ロシアを旅する何百万にも上る観光客たちが空港で嘘発見器と向き合わねばならなくなる日も、そう遠くはなさそうだ。ロシア国内の一部の空港で、セキュリティチェックの一環として、嘘発見器の導入が検討されているのだ。ゆくゆくは、ロシア全土のすべての空港に嘘発見器が導入される可能性もあるという。

嘘発見器の導入が検討されているのは、モスクワにあるドモジェドヴォ空港。早ければ、今年(2006年)の6月にも導入される見込みだという。テロリストや麻薬の密輸人を見抜くのが導入の目的だというが、多くの乗客にとっては冷や冷やものの試練が待ち受けている。嘘発見器を前にして、「これまでに公権力(お上)に嘘をついたことがありますか?」とかいう質問に答えなければいけないのだ。

嘘発見器の前で答えなければいけない質問は、全部で四つ。まずはじめに、氏名等の個人情報について尋ねられる。次に、ソビエトらしさ満載のぶっきらぼうで、狼狽(ろうばい)させられてしまう問いが続く。「これまでに公権力(お上)に嘘をついたことがありますか?」と尋ねられるのだ。その後に、武器や麻薬を所持しているかどうかが問われる。

X線検査装置で手荷物の検査が終わると、乗客たちは間を置かずに靴を脱いで嘘発見器による検査に臨む。四つの質問にきちんと答え終わらないと、脱いだ靴を返してもらえない。検査結果が出るまでには、1分程度かかる。「検査で不合格になった(嘘をついていると判定された)お客様は、特別警備員に伴われて個室に通されることになります。そこで、いささか張り詰めた雰囲気の中で幾(いく)つかの質問に答えていただくことになります」と語るのは、ドモジェドヴォ空港でITディレクターを務めるウラジミール・コルニーロフ氏。

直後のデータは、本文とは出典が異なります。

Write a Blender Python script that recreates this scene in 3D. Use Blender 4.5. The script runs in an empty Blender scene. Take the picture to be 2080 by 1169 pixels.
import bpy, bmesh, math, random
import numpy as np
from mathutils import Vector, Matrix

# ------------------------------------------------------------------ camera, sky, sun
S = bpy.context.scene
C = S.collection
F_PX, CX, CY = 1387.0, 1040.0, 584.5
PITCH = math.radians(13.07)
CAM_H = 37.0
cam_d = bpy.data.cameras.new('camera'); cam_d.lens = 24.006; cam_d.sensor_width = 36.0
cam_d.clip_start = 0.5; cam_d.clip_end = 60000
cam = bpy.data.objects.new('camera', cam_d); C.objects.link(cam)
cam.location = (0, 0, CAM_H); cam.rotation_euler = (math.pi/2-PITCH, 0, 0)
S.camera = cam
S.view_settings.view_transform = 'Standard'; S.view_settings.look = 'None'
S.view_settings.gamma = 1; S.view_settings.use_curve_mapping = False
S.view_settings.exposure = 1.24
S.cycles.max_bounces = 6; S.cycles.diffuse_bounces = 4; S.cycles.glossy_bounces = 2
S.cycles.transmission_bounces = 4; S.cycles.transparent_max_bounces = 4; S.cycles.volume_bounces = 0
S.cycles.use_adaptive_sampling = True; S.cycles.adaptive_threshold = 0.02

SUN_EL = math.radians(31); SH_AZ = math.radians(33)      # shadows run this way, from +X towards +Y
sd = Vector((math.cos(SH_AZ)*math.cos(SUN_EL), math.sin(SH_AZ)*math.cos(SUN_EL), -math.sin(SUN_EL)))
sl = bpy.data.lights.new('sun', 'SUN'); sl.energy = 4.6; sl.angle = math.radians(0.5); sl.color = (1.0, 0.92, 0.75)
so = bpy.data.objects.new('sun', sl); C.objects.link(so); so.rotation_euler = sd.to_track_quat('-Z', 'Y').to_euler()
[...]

完全自動化されたその嘘発見器の名前は、“Truth Verifier”。古臭いスパイものフィクションでお馴染みのポリグラフとは、似ても似つかない代物だ。乗客たちは、受話器に話しかけるだけ。開発したのは、イスラエルに拠点を置く会社。「多層音声解析(LVA)」技術が組み込まれているので、乗客たちが記憶を辿って正直に答えているのか、それとも空想を働かせている(嘘をついている)のかを見分けることができるという。